Vivimos tiempos revueltos y oscuros. Desde hace algunos siglos ocurre algo muy peculiar que bien podría haber impulsado a Platón a salir de su tumba: resulta que aquella persona que hace lo que es justo en lugar de lo que le conviene es considerada o bien un héroe (alguien que parece que se ha escapado de las películas o de la Biblia, que está fuera de contexto), o bien un gilipollas (alguien que no ha entendido el contexto, que actúa de forma irracional). Lo normal, se dice, es que cojas el sobre porque si no otra persona lo cogerá. Lo normal es que persigas tus intereses por encima de todo. Lo normal es que no te mojes por nada salvo por obtener un mayor beneficio.

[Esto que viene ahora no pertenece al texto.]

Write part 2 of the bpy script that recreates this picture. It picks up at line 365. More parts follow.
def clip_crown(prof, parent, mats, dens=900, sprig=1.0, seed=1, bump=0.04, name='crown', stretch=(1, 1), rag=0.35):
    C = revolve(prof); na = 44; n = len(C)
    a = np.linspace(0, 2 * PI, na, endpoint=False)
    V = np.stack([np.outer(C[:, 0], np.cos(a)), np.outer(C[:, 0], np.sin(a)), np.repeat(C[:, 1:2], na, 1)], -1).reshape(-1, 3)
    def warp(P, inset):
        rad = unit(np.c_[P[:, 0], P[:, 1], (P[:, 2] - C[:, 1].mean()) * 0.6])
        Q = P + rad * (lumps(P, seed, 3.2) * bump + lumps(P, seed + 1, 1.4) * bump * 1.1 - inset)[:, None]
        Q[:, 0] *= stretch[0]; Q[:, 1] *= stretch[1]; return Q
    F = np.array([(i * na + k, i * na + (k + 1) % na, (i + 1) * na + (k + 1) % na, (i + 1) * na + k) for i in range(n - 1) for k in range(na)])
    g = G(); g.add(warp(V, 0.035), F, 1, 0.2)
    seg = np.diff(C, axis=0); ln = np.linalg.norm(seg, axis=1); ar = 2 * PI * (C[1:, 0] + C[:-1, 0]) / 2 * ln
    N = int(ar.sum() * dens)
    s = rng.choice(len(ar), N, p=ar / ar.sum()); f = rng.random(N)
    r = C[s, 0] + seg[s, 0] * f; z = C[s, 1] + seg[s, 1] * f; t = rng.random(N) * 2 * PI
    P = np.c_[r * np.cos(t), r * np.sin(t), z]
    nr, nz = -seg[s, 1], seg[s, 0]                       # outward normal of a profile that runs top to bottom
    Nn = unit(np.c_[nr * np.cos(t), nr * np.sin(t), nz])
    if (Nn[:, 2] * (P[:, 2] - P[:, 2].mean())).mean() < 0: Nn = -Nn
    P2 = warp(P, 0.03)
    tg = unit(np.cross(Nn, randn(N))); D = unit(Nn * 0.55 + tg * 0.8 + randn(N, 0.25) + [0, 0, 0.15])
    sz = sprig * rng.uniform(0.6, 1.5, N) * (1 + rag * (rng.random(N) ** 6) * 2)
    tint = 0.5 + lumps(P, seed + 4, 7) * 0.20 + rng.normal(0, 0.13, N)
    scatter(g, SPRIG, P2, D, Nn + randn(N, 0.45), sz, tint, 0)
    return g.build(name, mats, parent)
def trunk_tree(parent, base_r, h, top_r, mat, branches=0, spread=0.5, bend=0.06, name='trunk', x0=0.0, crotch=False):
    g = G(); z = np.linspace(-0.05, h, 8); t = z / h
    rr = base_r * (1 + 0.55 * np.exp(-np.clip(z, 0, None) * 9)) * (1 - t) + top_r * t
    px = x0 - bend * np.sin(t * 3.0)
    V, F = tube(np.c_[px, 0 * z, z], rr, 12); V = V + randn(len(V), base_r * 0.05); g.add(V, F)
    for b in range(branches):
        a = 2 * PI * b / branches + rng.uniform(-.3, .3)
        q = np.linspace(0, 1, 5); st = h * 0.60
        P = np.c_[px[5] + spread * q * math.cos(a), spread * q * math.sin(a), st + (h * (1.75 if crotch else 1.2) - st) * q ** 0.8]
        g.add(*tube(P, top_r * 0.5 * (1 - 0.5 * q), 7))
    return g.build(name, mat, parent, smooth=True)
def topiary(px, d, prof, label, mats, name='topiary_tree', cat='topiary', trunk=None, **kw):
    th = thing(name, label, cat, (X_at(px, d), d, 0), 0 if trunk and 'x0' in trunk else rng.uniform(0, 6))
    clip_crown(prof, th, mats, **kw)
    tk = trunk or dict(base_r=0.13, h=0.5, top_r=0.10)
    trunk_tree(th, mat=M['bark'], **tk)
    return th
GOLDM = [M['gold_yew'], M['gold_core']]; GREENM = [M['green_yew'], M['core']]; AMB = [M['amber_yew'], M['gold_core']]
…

Por eso, pase lo que pase, no debemos olvidar ni dejar de transmitir lo que puede ser la mayor lección de esta experiencia: que en el CSL de Galapagar se ha creado un espacio de igualdad y libertad donde conviven unos extraños seres (ciudadanos y ciudadanas) que se empeñan en recordarnos que hacer lo justo, hacer lo que se debe hacer independientemente de los sacrificios que eso conlleve, no es asunto de héroes ni de gilipollas. Es un deber que concierne a la gente normal y corriente. Lo que no es normal es lo que ocurre fuera del CSL: hambre insaciable, depredación económica, canibalismo mediado por el dinero, alienación. Casi dan ganas de gritar “¡o CSL o barbarie!”.